Waveform centroid discrimination of pulsed Lidar by combining EMD and intensity weighted method under low SNR conditions

In this study, we report on a self-adaptive waveform centroid algorithm combing EMD and intensity-weighted (IW) method for the accurate Lidar ranging under low signal-to-noise ratio (SNR) conditions. Empirical mode decomposition (EMD), discrete cosine transformation (DCT) and inverse discrete cosine transformation (IDCT) are utilized to filter out the high-frequency interference in Lidar pulse signal. A time window is set to adaptive select the effective data. The centroid points are calculated by the intensity-weighted (IW) waveform centroid algorithm with the selected data.
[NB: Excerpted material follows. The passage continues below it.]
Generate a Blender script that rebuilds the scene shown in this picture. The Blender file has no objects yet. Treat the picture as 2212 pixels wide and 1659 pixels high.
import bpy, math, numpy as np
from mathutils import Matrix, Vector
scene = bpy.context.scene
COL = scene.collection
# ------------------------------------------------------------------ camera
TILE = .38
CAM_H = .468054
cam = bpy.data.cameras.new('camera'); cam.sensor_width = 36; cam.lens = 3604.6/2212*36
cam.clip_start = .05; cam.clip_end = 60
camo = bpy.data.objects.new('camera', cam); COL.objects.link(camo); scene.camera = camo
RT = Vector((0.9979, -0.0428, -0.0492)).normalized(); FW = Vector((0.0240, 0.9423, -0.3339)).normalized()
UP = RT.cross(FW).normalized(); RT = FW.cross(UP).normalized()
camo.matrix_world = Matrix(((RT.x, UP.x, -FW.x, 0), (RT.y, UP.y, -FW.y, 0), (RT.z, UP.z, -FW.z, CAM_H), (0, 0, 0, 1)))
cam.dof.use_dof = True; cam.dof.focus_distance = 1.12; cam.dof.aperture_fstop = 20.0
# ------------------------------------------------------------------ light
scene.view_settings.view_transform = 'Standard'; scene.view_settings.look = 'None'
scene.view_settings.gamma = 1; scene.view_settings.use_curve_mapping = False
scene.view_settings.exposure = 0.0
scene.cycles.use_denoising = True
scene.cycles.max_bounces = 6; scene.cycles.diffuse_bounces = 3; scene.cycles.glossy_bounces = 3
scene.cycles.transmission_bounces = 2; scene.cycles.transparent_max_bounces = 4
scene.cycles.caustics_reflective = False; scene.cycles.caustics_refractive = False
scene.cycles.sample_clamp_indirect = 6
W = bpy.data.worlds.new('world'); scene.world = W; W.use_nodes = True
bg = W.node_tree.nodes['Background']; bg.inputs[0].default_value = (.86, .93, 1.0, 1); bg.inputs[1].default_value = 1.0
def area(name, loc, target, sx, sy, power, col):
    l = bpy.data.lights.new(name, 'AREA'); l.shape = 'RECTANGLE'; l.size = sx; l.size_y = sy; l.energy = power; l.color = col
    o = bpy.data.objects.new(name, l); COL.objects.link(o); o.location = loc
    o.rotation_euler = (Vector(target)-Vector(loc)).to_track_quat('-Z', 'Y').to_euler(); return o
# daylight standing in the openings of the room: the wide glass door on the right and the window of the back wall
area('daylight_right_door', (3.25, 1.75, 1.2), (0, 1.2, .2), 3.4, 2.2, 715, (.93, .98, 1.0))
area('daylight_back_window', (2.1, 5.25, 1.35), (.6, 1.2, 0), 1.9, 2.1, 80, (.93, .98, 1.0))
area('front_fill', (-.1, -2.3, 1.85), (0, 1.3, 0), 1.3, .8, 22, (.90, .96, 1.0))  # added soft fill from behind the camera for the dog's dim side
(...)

The proposed algorithm is experimentally tested, achieving an average error of about 153 ps, 209 ps and 232 ps under the SNR of 5.1 dB, 2.7 dB and 1.8 dB, respectively, which exerts better precision compared to the wavelet soft thresholding with intensity-weighted (WL-IW) algorithm and EMD with peak selection (EMD-PK) algorithm. Furthermore, the proposed algorithm is fairly robust with remarkable detection success rates of above 96% under low SNR conditions. The proposed waveform centroid algorithm has the potential for pulsed Lidar's ranging tasks in harsh environment.